Facebook is bullish on bots because, unlike Apple and Google, it does not offer a mobile operating system to compete with iOS or Android. That means Facebook can’t make money selling other companies’ apps, as those firms do. Facebook’s solution may well be to supplant apps with something from which it could eventually make money, a.k.a. bots. If successful, bots could replace many apps entirely. Facebook isn’t yet taking a cut when users make a purchase through a bot, but it’s easy to see the company doing so should they become popular.

Bots offer Facebook a secondary weapon against Google in particular. While the Mountain View, Calif. firm has a hand in everything from driverless cars to augmented reality, Google still makes most of its profits selling advertising space around search results. Should users bring their queries about the news or the weather to Messenger bots in lieu of searching for that information in a web browser, it would be a big blow to Google—which is already struggling to monetize the mobile web the same way it has the desktop version.

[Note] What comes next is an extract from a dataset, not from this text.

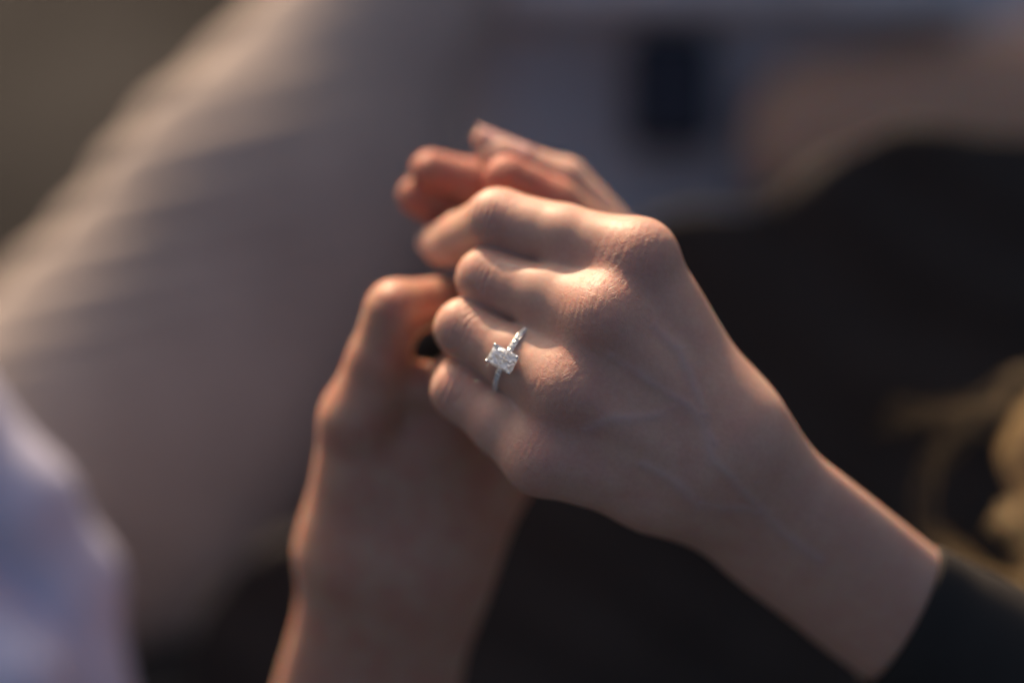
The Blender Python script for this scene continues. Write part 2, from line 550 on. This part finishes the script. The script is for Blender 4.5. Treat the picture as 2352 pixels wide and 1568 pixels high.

Whether or not bots succeed remains an open question. But bots have already proven popular in parts of Asia, for example. Americans might take a liking to them when they realize that using them can be far easier than downloading and navigating disparate apps. A big problem with apps (and websites, for that matter) is that no two of them work exactly the same way. Good apps should make themselves intuitive, but good apps are few and far between. In contrast, Messenger bots promise a simple step-by-step experience, kind of like a choose-your-own-adventure game, wrapped in a consistent and familiar shell.

“No one wants to have to install a new app for every business or service they want to interact with,” said Facebook CEO Mark Zuckerberg at the company’s annual developer conference on April 12. “We think you should be able to just message a business in the same way you message a friend.”

Zuckerberg is clearly on to something. Most smartphone users don’t download new apps, a sign they’re tired of seeking out new software to interact with every brand that’s part of their lives. If bots can alleviate that headache, they could spell the end of the age of apps.